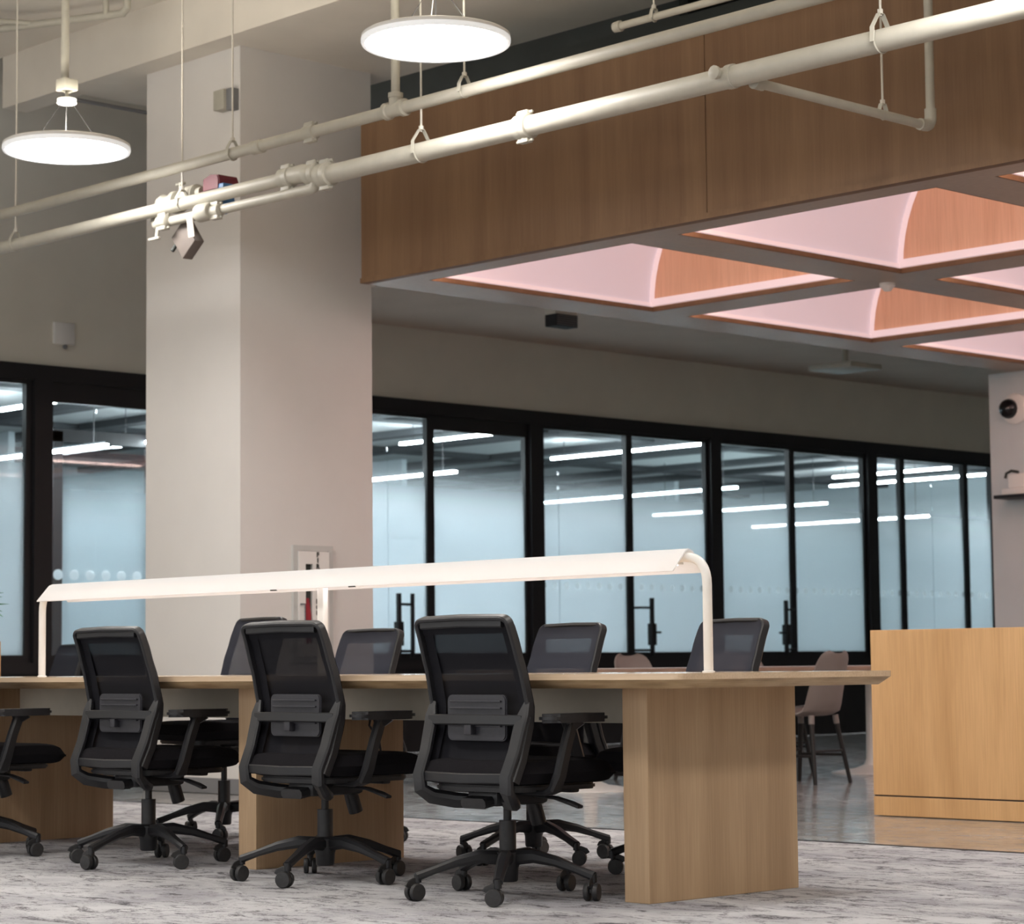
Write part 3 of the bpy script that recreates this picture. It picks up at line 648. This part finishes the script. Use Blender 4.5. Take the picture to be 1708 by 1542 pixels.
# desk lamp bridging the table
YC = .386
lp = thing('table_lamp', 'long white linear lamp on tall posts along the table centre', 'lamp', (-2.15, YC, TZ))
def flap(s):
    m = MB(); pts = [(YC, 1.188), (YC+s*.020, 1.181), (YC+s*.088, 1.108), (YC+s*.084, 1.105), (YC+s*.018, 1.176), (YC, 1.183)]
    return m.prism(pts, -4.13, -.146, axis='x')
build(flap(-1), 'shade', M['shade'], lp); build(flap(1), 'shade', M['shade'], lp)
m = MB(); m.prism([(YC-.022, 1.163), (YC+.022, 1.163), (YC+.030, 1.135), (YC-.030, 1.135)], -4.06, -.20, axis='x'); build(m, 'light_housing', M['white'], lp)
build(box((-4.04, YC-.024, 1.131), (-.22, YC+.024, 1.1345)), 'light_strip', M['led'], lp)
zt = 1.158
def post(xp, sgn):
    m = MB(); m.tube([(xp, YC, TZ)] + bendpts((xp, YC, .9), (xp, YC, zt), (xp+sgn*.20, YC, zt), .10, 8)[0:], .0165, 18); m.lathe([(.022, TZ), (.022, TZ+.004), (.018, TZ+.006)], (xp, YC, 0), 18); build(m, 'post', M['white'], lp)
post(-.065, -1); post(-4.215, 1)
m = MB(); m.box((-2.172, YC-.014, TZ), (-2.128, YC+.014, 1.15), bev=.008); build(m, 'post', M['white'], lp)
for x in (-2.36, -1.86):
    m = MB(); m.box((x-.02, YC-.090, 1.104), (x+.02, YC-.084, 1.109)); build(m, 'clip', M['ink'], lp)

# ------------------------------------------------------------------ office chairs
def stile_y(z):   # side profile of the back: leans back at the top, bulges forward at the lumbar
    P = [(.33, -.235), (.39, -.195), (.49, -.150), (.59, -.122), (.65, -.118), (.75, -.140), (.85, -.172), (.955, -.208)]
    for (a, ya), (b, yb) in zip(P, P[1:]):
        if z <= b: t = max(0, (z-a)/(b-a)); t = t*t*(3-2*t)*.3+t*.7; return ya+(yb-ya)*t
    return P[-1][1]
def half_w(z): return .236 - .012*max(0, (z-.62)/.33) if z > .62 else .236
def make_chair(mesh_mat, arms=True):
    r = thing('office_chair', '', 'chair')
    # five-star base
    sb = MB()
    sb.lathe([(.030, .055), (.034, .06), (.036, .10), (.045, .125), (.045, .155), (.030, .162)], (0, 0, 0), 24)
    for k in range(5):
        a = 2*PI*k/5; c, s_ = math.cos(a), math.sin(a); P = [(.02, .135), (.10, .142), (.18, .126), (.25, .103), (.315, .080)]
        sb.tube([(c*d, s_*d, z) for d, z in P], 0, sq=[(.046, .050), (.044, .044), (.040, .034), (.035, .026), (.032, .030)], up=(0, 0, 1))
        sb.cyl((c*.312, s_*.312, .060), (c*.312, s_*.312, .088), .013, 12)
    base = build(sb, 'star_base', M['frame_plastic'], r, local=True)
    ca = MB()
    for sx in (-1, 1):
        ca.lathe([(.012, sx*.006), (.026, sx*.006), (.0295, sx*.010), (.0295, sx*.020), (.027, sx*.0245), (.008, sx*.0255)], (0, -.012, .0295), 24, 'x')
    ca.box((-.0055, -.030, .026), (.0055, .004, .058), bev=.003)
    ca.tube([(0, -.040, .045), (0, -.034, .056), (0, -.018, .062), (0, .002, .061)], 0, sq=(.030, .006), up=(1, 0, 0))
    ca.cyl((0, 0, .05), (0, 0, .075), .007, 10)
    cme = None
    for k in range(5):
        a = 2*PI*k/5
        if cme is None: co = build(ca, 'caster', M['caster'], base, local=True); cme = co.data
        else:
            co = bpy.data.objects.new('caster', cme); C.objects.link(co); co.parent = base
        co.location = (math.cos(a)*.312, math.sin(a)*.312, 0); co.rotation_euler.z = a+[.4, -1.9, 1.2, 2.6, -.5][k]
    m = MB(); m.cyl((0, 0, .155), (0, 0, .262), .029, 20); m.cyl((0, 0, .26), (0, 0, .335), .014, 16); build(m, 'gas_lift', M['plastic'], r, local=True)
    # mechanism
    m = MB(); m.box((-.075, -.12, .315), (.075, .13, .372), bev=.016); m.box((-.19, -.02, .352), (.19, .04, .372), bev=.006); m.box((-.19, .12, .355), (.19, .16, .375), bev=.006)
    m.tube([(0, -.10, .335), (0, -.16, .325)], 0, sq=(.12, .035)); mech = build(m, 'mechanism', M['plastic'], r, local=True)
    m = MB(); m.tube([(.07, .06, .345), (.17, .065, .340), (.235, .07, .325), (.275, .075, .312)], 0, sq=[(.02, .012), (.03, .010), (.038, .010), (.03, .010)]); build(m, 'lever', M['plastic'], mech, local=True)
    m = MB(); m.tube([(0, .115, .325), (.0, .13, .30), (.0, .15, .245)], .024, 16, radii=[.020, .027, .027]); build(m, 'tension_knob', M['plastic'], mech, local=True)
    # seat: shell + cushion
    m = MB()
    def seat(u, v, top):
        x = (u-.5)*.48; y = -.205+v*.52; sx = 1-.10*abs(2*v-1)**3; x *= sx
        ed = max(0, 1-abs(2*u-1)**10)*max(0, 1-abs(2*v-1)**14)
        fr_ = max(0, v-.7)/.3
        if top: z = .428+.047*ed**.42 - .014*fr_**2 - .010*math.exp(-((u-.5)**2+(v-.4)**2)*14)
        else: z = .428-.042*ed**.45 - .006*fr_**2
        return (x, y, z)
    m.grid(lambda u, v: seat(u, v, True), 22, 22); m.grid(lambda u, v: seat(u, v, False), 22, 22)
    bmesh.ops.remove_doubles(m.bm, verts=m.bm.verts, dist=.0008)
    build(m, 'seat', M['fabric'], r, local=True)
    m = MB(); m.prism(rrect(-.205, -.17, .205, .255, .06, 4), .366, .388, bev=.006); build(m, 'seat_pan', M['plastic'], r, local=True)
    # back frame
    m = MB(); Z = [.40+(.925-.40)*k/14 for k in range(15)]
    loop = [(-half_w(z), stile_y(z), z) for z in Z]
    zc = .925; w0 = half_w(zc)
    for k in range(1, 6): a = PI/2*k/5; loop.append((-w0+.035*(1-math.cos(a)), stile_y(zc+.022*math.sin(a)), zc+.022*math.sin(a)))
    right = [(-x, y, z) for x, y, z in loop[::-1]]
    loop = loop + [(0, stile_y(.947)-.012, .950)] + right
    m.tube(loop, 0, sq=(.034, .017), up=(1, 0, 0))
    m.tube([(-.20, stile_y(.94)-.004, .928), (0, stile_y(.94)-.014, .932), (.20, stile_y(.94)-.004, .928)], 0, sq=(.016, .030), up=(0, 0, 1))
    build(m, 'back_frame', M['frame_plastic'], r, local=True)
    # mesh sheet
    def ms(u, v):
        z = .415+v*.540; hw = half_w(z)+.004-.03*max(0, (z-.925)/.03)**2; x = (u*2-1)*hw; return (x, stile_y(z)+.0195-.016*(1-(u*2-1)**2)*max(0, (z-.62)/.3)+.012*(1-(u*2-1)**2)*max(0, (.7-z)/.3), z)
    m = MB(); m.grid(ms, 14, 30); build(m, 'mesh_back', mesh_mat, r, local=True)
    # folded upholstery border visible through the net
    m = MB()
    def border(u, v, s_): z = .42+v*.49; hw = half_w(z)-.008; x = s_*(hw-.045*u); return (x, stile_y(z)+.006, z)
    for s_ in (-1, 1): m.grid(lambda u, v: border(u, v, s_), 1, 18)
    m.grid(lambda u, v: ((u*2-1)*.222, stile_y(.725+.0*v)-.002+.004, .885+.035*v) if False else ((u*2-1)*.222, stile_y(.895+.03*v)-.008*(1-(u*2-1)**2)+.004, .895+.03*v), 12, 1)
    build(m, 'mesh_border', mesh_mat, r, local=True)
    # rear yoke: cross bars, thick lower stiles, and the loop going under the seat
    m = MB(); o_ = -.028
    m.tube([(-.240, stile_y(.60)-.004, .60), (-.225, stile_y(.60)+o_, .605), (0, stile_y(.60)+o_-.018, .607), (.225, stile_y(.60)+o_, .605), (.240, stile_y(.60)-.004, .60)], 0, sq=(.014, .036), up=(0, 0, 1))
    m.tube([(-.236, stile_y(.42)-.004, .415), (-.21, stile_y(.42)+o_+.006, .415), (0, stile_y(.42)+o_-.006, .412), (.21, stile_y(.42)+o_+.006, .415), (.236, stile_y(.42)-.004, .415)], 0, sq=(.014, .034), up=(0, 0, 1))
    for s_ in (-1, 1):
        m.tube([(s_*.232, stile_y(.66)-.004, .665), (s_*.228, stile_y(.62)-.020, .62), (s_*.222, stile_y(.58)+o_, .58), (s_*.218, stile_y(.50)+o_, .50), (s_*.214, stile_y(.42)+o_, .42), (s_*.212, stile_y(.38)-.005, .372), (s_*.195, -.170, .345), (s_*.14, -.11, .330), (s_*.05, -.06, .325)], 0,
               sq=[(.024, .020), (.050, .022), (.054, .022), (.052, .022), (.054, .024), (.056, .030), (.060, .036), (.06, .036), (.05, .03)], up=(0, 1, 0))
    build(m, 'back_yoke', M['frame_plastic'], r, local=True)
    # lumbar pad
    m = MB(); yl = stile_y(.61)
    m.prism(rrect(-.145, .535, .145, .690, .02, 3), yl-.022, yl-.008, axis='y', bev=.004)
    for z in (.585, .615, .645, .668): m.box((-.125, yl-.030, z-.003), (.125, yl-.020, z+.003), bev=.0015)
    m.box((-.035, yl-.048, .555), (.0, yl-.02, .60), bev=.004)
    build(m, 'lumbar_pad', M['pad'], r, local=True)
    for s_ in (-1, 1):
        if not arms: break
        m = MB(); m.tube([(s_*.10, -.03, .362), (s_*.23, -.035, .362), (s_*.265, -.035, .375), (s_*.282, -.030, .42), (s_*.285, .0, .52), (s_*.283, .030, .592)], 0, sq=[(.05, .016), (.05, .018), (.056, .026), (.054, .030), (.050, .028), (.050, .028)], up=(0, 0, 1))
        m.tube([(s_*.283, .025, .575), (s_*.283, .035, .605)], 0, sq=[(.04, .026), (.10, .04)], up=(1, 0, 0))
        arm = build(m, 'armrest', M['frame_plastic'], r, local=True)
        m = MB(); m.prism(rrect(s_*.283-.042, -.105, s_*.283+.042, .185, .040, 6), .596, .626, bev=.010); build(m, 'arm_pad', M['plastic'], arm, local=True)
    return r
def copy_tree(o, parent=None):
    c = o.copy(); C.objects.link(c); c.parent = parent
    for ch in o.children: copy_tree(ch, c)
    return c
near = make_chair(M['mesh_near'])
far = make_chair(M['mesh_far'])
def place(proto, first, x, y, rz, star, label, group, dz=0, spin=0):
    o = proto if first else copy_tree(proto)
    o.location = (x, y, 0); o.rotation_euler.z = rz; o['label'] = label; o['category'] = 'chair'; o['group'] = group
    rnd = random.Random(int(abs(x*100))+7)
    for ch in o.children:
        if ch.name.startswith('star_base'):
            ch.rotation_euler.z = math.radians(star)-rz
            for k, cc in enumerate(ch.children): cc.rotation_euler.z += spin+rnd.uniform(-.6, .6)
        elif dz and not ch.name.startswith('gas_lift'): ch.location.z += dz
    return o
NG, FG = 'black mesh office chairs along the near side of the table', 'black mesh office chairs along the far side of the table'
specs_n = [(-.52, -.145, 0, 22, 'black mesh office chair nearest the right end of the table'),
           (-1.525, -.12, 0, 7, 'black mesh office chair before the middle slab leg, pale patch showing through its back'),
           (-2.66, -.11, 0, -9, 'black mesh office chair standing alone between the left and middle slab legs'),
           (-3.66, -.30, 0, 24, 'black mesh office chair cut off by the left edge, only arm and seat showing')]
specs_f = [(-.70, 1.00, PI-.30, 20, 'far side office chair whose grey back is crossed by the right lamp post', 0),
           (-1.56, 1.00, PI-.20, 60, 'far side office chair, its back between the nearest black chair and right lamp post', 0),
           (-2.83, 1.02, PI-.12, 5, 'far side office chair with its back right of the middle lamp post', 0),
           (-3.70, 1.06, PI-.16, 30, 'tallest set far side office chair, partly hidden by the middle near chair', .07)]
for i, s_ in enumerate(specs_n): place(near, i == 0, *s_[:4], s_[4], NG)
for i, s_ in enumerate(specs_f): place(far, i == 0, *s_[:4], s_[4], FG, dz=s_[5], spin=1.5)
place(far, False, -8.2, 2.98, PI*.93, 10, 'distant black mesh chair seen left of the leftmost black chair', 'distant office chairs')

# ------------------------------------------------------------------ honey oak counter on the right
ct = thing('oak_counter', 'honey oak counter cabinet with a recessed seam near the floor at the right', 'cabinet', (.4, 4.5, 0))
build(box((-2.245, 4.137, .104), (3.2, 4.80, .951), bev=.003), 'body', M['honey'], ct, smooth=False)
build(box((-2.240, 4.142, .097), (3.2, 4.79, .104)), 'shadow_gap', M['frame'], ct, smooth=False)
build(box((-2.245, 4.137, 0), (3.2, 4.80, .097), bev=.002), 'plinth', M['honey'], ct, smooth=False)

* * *

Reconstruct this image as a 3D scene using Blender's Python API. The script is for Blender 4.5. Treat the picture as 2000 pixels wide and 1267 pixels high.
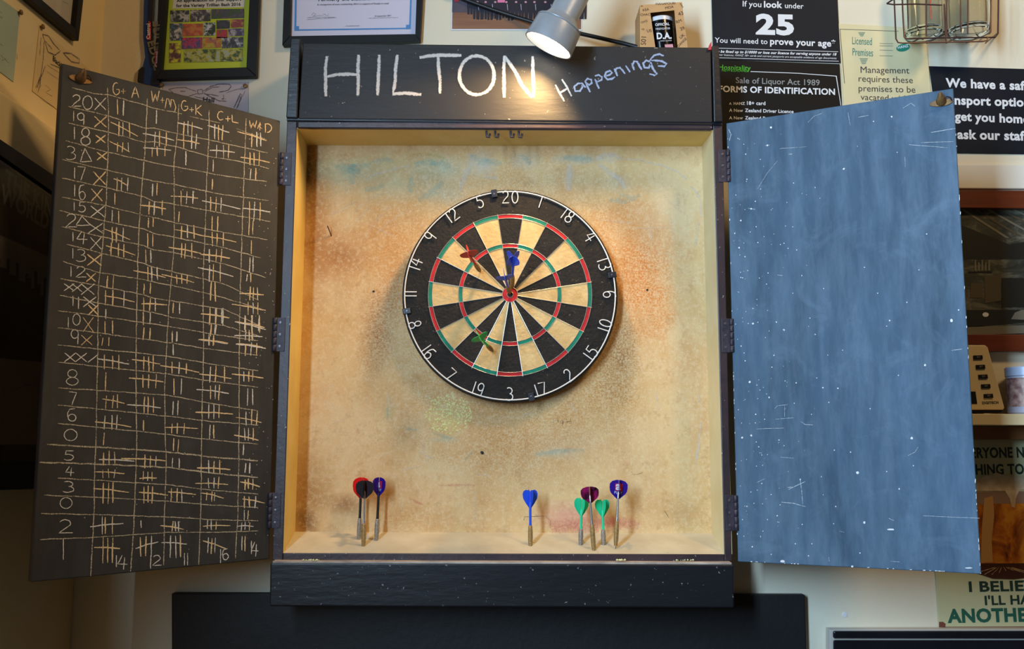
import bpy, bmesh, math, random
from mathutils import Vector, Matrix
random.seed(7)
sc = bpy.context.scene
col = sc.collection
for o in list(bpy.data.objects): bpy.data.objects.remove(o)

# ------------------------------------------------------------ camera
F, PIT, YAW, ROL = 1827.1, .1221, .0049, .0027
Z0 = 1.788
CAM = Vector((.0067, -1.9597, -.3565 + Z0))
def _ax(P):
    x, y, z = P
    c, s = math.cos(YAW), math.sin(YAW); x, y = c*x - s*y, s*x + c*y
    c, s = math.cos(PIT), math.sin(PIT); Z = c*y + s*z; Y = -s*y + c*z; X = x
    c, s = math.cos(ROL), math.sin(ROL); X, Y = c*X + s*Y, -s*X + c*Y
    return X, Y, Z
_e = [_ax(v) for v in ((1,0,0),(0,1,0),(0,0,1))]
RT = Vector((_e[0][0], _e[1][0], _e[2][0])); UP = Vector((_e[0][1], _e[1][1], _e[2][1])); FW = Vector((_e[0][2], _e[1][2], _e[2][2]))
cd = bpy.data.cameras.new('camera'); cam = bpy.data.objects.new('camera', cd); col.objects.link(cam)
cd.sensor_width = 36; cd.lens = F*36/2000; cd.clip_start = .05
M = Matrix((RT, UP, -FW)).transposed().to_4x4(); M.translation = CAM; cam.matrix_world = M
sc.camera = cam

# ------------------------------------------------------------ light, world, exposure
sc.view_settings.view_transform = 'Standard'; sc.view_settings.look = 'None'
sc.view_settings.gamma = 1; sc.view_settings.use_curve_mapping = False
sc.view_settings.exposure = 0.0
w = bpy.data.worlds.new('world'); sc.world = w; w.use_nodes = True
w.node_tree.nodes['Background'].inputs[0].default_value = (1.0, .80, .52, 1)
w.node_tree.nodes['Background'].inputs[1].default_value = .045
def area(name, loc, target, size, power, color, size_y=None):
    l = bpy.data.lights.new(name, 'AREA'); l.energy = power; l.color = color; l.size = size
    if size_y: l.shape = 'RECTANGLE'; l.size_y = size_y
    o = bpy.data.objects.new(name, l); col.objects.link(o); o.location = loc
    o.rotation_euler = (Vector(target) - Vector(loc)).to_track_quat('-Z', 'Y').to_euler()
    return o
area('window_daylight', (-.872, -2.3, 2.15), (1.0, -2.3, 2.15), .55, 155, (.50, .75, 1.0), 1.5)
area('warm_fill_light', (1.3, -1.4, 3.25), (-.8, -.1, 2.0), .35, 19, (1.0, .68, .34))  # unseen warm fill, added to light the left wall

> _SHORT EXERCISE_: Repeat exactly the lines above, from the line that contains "Reconstruct this image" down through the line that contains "sc.camera = cam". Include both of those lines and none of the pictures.

> _FINISHED ANSWER_:
Reconstruct this image as a 3D scene using Blender's Python API. The script is for Blender 4.5. Treat the picture as 2000 pixels wide and 1267 pixels high.
import bpy, bmesh, math, random
from mathutils import Vector, Matrix
random.seed(7)
sc = bpy.context.scene
col = sc.collection
for o in list(bpy.data.objects): bpy.data.objects.remove(o)

# ------------------------------------------------------------ camera
F, PIT, YAW, ROL = 1827.1, .1221, .0049, .0027
Z0 = 1.788
CAM = Vector((.0067, -1.9597, -.3565 + Z0))
def _ax(P):
    x, y, z = P
    c, s = math.cos(YAW), math.sin(YAW); x, y = c*x - s*y, s*x + c*y
    c, s = math.cos(PIT), math.sin(PIT); Z = c*y + s*z; Y = -s*y + c*z; X = x
    c, s = math.cos(ROL), math.sin(ROL); X, Y = c*X + s*Y, -s*X + c*Y
    return X, Y, Z
_e = [_ax(v) for v in ((1,0,0),(0,1,0),(0,0,1))]
RT = Vector((_e[0][0], _e[1][0], _e[2][0])); UP = Vector((_e[0][1], _e[1][1], _e[2][1])); FW = Vector((_e[0][2], _e[1][2], _e[2][2]))
cd = bpy.data.cameras.new('camera'); cam = bpy.data.objects.new('camera', cd); col.objects.link(cam)
cd.sensor_width = 36; cd.lens = F*36/2000; cd.clip_start = .05
M = Matrix((RT, UP, -FW)).transposed().to_4x4(); M.translation = CAM; cam.matrix_world = M
sc.camera = cam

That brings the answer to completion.